Legittime sono nella parte contenente la disciplina del contributo di miglioria per singole opere pubbliche e per introduzione di servizi pubblici (art. 32 legge regionale): in particolare l'art. 40, in quanto recepisce il capo XIX del T.U. finanza locale, sfugge alla censura poiché la Regione ha ricalcato norme statali riguardanti l'accertamento e il contenzioso, attività amministrative (sentenza Corte cost. n. 6 del 1969) inerenti al tributo; neanche l'art. 43 valica i confini della competenza regionale, dato che con esso il Trentino-Alto Adige, disponendo una certa contabilizzazione e destinazione del gettito nei bilanci comunali, ha esercitato potestà legislativa propria, sull'"ordinamento dei comuni", in materia collegata alla disciplina del tributo (art. 5, n. 1, e cit. art. 4, n. 16, dello Statuto); e altrettanto deve dirsi dell'art. 44, là dove "sostituisce" le norme statali relative al contributo di miglioria qual'è configurato nel predetto art. 32: con ciò non si abroga una legge dello Stato, ma propriamente dichiara che la sua applicabilità nel territorio tridentino è cessata per effetto dell'esercizio regionale di potestà legislativa primaria (arg. ex art. 92 dello Statuto).
per questi motivi
LA CORTE COSTITUZIONALE
dichiara la illegittimità costituzionale delle seguenti disposizioni del disegno di legge regionale 14 ottobre 1963, n. 3, riapprovato il 7 marzo 1968, recante norme per l'applicazione dell'imposta sugli incrementi di valore delle aree fabbricabili e del contributo di miglioria specifica:
a) artt. da 1 a 31;
b) art. 33, e, per la parte relativa a varianti, scadenze e modifiche di piani regolatori, artt. 35, primo comma, e 36, primo comma;
c) artt. da 39 a 44 nella parte in cui si riferiscono all'imposta sull'incremento di valore delle aree fabbricabili e all'estensione del tributo di miglioria ai casi previsti nel predetto art. 33.

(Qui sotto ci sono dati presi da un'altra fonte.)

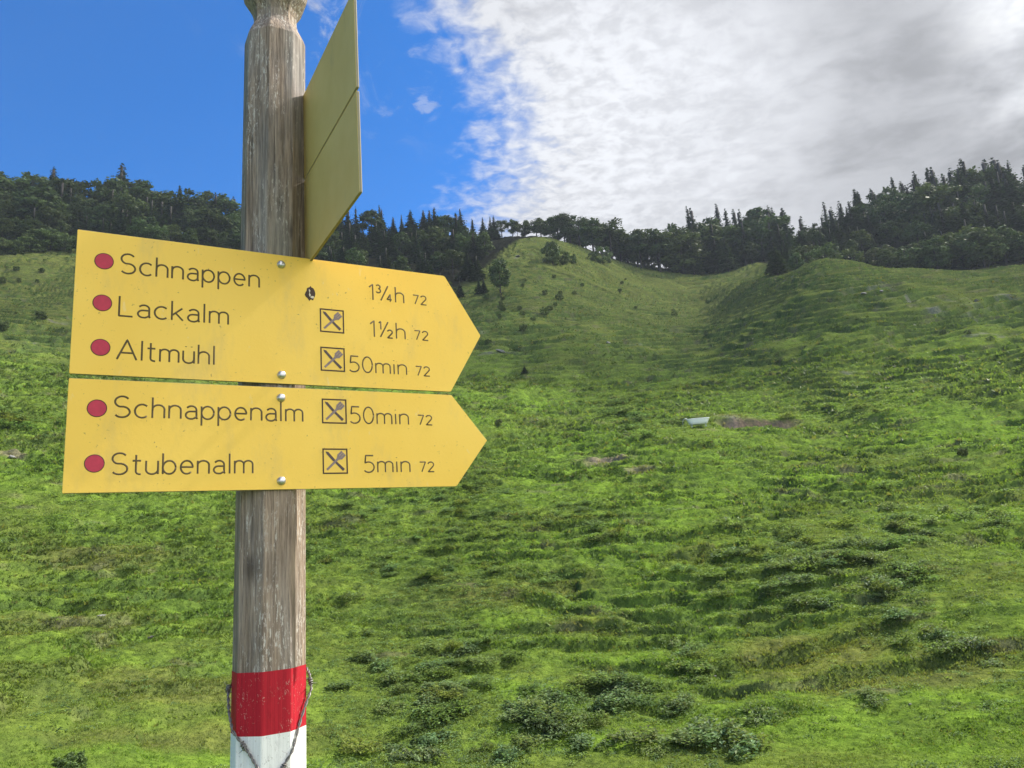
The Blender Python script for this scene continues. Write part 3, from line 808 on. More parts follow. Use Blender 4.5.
for px, py, s in [(972, 302, .45), (880, 293, .4), (868, 298, .35)]:
    rock(px + random.uniform(-4, 4), py, s, 'pale grey rock breaking through the grass of the right hand knoll', 'rocks on the right hand knoll')
for px, py, s in [(518, 257, .7), (545, 262, .6), (500, 352, .6), (608, 343, .5)]:
    rock(px, py, s, 'grey rock on the upper slope right of the boards', 'rocks on the upper slope')
for px, py, s in [(12, 458, .3)]:
    rock(px, py, s, 'grey rock in the slope at the far left', 'rocks at the far left')
for px, py, s in [(102, 616, .12), (150, 640, .09), (715, 678, .06), (910, 705, .05)]:
    rock(px, py, s, 'small stone lying in the grass of the lower pasture', 'stones in the lower pasture')

# ------------------------------------------------------------------ water trough by the earth bank
m_white = simple('white_enamel', (0.82, 0.86, 0.87), 0.3, 0, .06, 4)
m_grey = simple('galvanised_steel', (0.34, 0.37, 0.39), 0.45, .6, .15, 6)
a, r, z = spot(699, 428)
tr = empty('water_trough', (r * math.sin(a), r * math.cos(a), float(on_ground(np.array(a), np.array(math.log(r)))) + .24), (0, 0, -a + R(6)))
tag(tr, 'small white water trough lying beside the bare earth bank', 'trough')
mb = MB()                                       # rounded tub: outer and inner shells joined at the rim
prof_ = [(0.0, .00), (.55, .0), (.80, .05), (.90, .30), (1.0, .48), (1.03, .50), (1.0, .52), (.95, .49), (.84, .30), (.74, .10), (.5, .07), (.0, .07)]
K = 28; V = []; F = []
for s_, zh in prof_:
    for j in range(K):
        th = 2 * math.pi * j / K
        cx_ = math.copysign(abs(math.cos(th)) ** .45, math.cos(th)); sy_ = math.copysign(abs(math.sin(th)) ** .6, math.sin(th))
        V.append((cx_ * .98 * s_, sy_ * .42 * s_, zh))
for i in range(len(prof_) - 1):
    for j in range(K): F.append((i * K + j, i * K + (j + 1) % K, (i + 1) * K + (j + 1) % K, (i + 1) * K + j))
mb.add(V, F); mb.build('tub', m_white, tr, True)
for sx_ in (-.6, .6):
    mb = MB(); mb.tube([(sx_, -.38, -.25), (sx_, -.38, .06), (sx_, .38, .06), (sx_, .38, -.25)], .035, 6); mb.build('leg', m_grey, tr)
mb = MB(); mb.tube([(-.95, 0, .62), (-1.15, 0, .62), (-1.3, 0, .45), (-1.35, 0, -.2)], .03, 6); mb.tube([(-.95, 0, .62), (-.9, 0, .56)], .03, 6); mb.build('pipe', m_grey, tr, True)

# ------------------------------------------------------------------ signpost
UA = 1.0458
U = np.array([math.sin(UA), math.cos(UA), 0]); Vv = np.array([0, 0, 1.0]); Nn = np.array([0.50118474, -0.86534031, 0])
O = np.array([-0.596, 1.0, 0.4996])
# local frame of the signpost: x along the boards, y away from their front, z up; origin on the post's axis at the ground
AXU, AXN = 0.2770, -0.004 - 0.0490
base = O + U * AXU + Nn * AXN
gz = -1.76
base[2] = gz
post_root = empty('signpost', tuple(base), (0, 0, math.pi / 2 - UA))
tag(post_root, 'weathered wooden hiking signpost with yellow direction boards and red white band', 'signpost')
def LZ(z): return z - gz
lean = 0.0108
def oct_ring(z, rad, rot=0.0):
    c = rad / math.cos(math.pi / 8)
    ps = [np.array([c * math.cos(math.pi / 8 + k * math.pi / 4), c * math.sin(math.pi / 8 + k * math.pi / 4)]) for k in range(8)]
    out = []
    for k in range(8):
        for q_, f_ in ((ps[k - 1], .032), (ps[k - 1], .012), (ps[(k + 1) % 8], .012), (ps[(k + 1) % 8], .032)):
            p_ = ps[k] + (q_ - ps[k]) * f_ - ps[k] * (.003 if f_ < .02 else 0)
            out.append((lean * (z - 0.5) + 0.0045 + p_[0], p_[1], LZ(z)))
    return out
def loft(rings):
    bm = bmesh.new(); vs = [[bm.verts.new(p) for p in rg] for rg in rings]
    for i in range(len(vs) - 1):
        for j in range(32): bm.faces.new((vs[i][j], vs[i][(j + 1) % 32], vs[i + 1][(j + 1) % 32], vs[i + 1][j]))
    return bm, vs
HW = 0.0484
# wood
m_wood, t, b, o_ = pmat('weathered_wood')
oc = t.n('ShaderNodeTexCoord').outputs['Object']
wv = t.n('ShaderNodeVectorMath', operation='ADD'); t.l(oc, wv.inputs[0])
wn = t.n('ShaderNodeTexNoise'); wn.inputs['Scale'].default_value = 6; t.l(t.scale_vec(oc, (1, 1, .35)), wn.inputs['Vector'])
wsc = t.n('ShaderNodeVectorMath', operation='SCALE'); t.l(wn.outputs['Color'], wsc.inputs[0]); wsc.inputs['Scale'].default_value = 0.012; t.l(wsc.outputs[0], wv.inputs[1])
wc = wv.outputs[0]
grain = t.noise(t.scale_vec(wc, (230, 230, 10.0)), 1.0, 6, 0.72)
grain2 = t.noise(t.scale_vec(wc, (620, 620, 22)), 1.0, 4, 0.65)
blot = t.noise(t.scale_vec(wc, (26, 26, 5)), 1.0, 5, 0.6)
blot2 = t.noise(t.scale_vec(wc, (16, 16, 2.2)), 1.0, 4, 0.6)
cw1 = t.mix(t.mapr(grain, 0.30, 0.72), (0.120, 0.088, 0.067), (0.41, 0.315, 0.238))
cw2 = t.mix(t.math('MULTIPLY', t.mapr(blot2, 0.44, 0.70), .8), cw1, t.mix(t.mapr(grain, .3, .7), (0.13, 0.122, 0.118), (0.33, 0.31, 0.295)))
cw3 = t.mix(t.math('MULTIPLY', t.mapr(blot, 0.60, 0.74), .75), cw2, (0.045, 0.038, 0.034))
fleck = t.math('MULTIPLY', t.mapr(t.noise(t.scale_vec(wc, (330, 330, 75)), 1.0, 4, .75), 0.53, 0.60), t.mapr(t.noise(t.scale_vec(wc, (34, 34, 6)), 1.0, 4, .65), 0.44, 0.60))
cw4 = t.mix(t.math('MULTIPLY', fleck, .85), cw3, (0.56, 0.52, 0.47))
crack = t.mapr(t.noise(t.scale_vec(wc, (190, 190, 2.2)), 1.0, 2, .5), 0.24, 0.33, 1, 0)
cw5 = t.mix(t.math('MULTIPLY', crack, .8), cw4, (0.03, 0.024, 0.02))
for kx, ky, kz, kr in [(-.012, -.049, LZ(.868), .006), (-.030, -.036, LZ(.805), .008), (-.036, -.030, LZ(.735), .006), (.010, -.049, LZ(.60), .007), (-.034, -.034, LZ(.02), .013), (-.008, -.049, LZ(-.085), .004), (.020, -.047, LZ(-.02), .004)]:
    sv = t.n('ShaderNodeVectorMath', operation='SUBTRACT'); t.l(wc, sv.inputs[0]); sv.inputs[1].default_value = (kx, ky, kz)
    ln = t.n('ShaderNodeVectorMath', operation='LENGTH'); t.l(t.scale_vec(sv.outputs[0], (1, 1, .5)), ln.inputs[0])
    kd = t.math('ADD', ln.outputs['Value'], t.math('MULTIPLY', t.math('SUBTRACT', grain, .5), .012))
    cw5 = t.mix(t.mapr(kd, kr * .4, kr * 1.5, .8, 0), cw5, (0.045, 0.034, 0.028))
t.l(cw5, b.inputs['Base Color']); b.inputs['Roughness'].default_value = .85; b.inputs['Specular IOR Level'].default_value = .2
bp = t.n('ShaderNodeBump'); bp.inputs['Strength'].default_value = .85; bp.inputs['Distance'].default_value = .003
hh_ = t.math('ADD', t.math('MULTIPLY', grain, 1.0), t.math('MULTIPLY', grain2, .5)); hh_ = t.math('SUBTRACT', hh_, crack); t.l(hh_, bp.inputs['Height']); t.l(bp.outputs[0], b.inputs['Normal'])

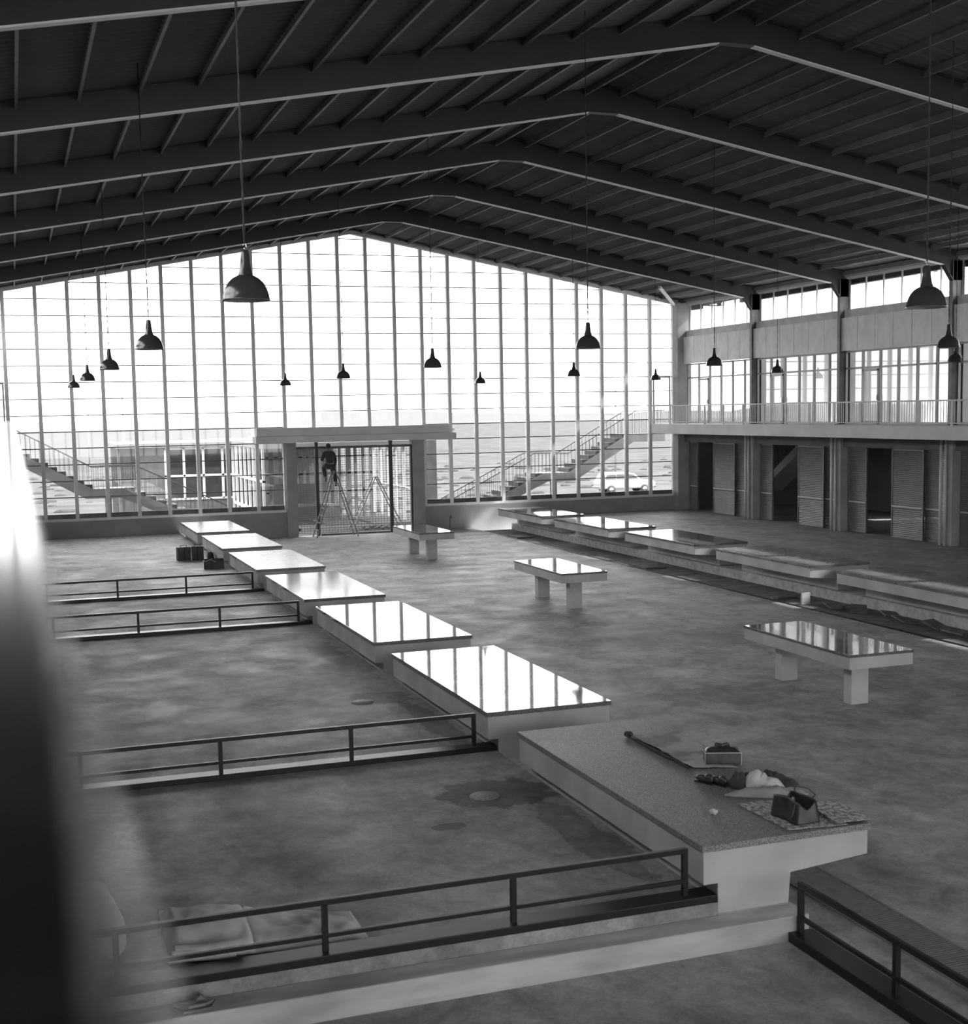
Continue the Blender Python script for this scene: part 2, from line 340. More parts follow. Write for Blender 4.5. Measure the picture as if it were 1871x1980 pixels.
# portal frames
def bz(x): return 10.54 - .18 * (abs(x - CX) - .33)
for k, y in enumerate(RY[1:]):
    web = MB(); fg = MB()
    for s in (-1, 1):
        xk = CX + s * 12.8; xc = CX + s * 13.16; X = lambda d: CX + s * d
        pr = [(X(0), 10.54), (X(.33), 10.54), (X(12.85), bz(X(12.85))), (X(13.16), 7.85), (X(13.56), 7.85), (X(13.56), roofz(X(13.56)) + .09), (X(0), roofz(CX) + .09)]
        if s < 0: pr = pr[::-1]
        web.prism(pr, 'Y', y - .012, y + .012)
        th = .024
        fg.prism([(X(.33), 10.54 - th), (X(12.85), bz(X(12.85)) - th), (X(12.85), bz(X(12.85))), (X(.33), 10.54)], 'Y', y - .065, y + .065)
        web.prism([(X(0), roofz(CX) + .07), (X(13.56), roofz(X(13.56)) + .07), (X(13.56), roofz(X(13.56)) + .09), (X(0), roofz(CX) + .09)], 'Y', y - .1, y + .1)
        web.prism([(X(12.85), bz(X(12.85)) - .02), (X(13.16), 7.83), (X(13.18), 7.85), (X(12.87), bz(X(12.85)))], 'Y', y - .08, y + .08)
    web.box(CX - .33, CX + .33, y - .10, y + .10, 10.53, 10.54)
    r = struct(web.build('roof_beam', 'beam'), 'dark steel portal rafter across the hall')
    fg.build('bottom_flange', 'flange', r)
br = MB(); br.bar((CX + 11.0, 44.8, roofz(CX + 11) - .1), (CX + 12.9, 47.3, 8.45), .09, .09); struct(br.build('roof_brace', 'flange'), 'short diagonal brace at the gable corner')

# ------------------------------------------------------------------ right side wall, both storeys
bays = list(zip(RY[:-1], RY[1:]))
nwin = 27
for k, y in enumerate(RY):
    c = MB()
    if k == 0:
        c.box(24.82, 25.42, 47.15, 47.6, .35, 8.5); struct(c.build('column', 'column', bevel=.01), 'concrete corner column beside the end window'); continue
    c.box(25.0, 25.36, y - .18, y + .18, .35, 3.417); struct(c.build('column', 'column', bevel=.01), 'ground floor concrete column of the shops')
    c = MB(); c.box(25.0, 25.02, y - .07, y + .07, 3.79, 8.4); c.box(25.02, 25.38, y - .012, y + .012, 3.79, 8.4); c.box(25.38, 25.40, y - .07, y + .07, 3.79, 8.4)
    struct(c.build('column', 'steelcol'), 'steel column of a portal frame above the balcony')
    pp = MB(); pp.tube((24.95, y + .25, .35), (24.95, y + .25, 3.417), .045, 12); pp.build('downpipe', 'rail', None)
    struct(bpy.context.scene.collection.objects[-1], 'pale downpipe in front of a shop column')
    pp = MB(); pp.tube((24.95, y + .05, .35), (24.95, y + .05, 3.417), .035, 12); pp.build('downpipe', 'rail', None)
    struct(bpy.context.scene.collection.objects[-1], 'pale downpipe in front of a shop column')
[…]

Così deciso in Roma, nella sede della Corte costituzionale, Palazzo della Consulta, il 29 gennaio 1969.
Aldo SANDULLI - Giuseppe BRANCA - Michele FRAGALI - Costantino MORTATI - Giuseppe CHIARELLI - Giuseppe VERZÌ - Giovanni BATTISTA BENEDETTI - Francesco PAOLO BONIFACIO - Luigi OGGIONI - Angelo DE MARCO - Ercole ROCCHETTI - Enzo CAPALOZZA - Vincenzo MICHELE TRIMARCHI - Vezio CRISAFULLI - Nicola REALE
Deposito in cancelleria il 6 febbraio 1969.